Bengaluru: The Karnataka government’s draft proposal to cap movie ticket prices at Rs 200 has stirred unease across India’s film exhibition sector, with multiplex leader PVR Inox facing the most significant impact. The proposed ceiling, currently open for public feedback, could severely constrain the company’s premium pricing strategy — especially in Bengaluru, a key urban market for high-end formats like IMAX and 4DX.

PVR Inox’s Growth Model at Risk

Karnataka houses 215 of PVR Inox’s 1,743 screens, making up 12.3 percent of its national footprint. Elara Capital analyst Karan Taurani estimates that the proposed cap could erode 3.7 percent of the company’s consolidated average ticket price (ATP), resulting in a 2.2 percent dip in revenue and a 1.8 percent reduction in EBITDA for FY26–28.

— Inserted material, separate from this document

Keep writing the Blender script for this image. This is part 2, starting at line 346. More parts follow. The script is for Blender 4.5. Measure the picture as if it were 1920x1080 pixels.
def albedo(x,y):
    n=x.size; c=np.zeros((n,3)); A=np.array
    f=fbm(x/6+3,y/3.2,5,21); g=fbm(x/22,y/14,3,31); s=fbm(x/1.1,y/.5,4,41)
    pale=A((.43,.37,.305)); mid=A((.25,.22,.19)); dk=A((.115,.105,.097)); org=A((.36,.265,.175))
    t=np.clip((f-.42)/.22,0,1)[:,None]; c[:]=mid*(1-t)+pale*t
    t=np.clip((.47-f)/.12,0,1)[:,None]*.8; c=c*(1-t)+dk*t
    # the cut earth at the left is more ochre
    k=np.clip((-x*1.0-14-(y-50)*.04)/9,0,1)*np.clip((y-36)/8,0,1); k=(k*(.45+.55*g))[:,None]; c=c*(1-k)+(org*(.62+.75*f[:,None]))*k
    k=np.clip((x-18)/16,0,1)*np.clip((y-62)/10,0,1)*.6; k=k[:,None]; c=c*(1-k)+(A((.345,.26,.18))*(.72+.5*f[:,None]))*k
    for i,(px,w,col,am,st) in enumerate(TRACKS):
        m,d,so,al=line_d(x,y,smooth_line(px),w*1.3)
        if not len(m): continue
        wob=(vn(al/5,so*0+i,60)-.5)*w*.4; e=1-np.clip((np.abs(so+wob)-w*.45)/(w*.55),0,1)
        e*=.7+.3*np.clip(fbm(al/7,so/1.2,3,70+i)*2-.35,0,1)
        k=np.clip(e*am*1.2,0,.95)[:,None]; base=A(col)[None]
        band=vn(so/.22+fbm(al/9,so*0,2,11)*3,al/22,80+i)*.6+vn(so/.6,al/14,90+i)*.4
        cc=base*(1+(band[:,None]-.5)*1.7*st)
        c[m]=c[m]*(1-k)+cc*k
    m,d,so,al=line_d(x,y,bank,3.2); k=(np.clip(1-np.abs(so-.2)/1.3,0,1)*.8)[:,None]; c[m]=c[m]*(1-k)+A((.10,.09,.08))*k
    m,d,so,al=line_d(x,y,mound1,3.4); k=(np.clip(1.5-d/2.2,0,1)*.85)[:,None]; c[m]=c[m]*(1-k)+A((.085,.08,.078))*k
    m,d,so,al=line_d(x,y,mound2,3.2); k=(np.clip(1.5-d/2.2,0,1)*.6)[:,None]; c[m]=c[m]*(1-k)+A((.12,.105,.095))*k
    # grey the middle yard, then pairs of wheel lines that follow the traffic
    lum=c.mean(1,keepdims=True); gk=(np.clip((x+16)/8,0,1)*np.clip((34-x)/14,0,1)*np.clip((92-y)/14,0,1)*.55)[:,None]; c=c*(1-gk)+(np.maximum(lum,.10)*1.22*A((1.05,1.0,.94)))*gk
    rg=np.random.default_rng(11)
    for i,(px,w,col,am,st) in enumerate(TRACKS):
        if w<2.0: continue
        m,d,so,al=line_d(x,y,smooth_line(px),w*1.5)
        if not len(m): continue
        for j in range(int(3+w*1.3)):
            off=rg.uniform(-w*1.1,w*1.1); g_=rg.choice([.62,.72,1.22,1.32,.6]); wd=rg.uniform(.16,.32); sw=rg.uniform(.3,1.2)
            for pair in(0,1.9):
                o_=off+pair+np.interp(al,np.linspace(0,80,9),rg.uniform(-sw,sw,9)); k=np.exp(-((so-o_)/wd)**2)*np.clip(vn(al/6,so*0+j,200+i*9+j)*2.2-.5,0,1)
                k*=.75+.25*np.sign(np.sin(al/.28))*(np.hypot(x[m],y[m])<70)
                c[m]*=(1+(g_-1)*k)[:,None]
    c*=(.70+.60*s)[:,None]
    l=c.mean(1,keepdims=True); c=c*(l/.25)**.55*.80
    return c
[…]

The flat nature of the pricing cap is especially damaging for premium experiences. Currently priced between Rs 600 and Rs 1,000 per ticket, these high-investment formats would struggle to deliver returns under a uniform Rs 200 cap, potentially forcing a rethink on further expansion.

Broader Concerns for Industry Sustainability

While the government argues the move is aimed at increasing accessibility and affordability, critics within the industry warn of unintended consequences. The price ceiling could deter investment in content-rich and immersive formats, pushing multiplexes to rely more heavily on food and beverage sales to maintain margins.

The policy also risks undermining the already fragile economics of single-screen theatres. These establishments may find it harder to attract viewers who now have cheaper access to better facilities in multiplexes, potentially accelerating their decline.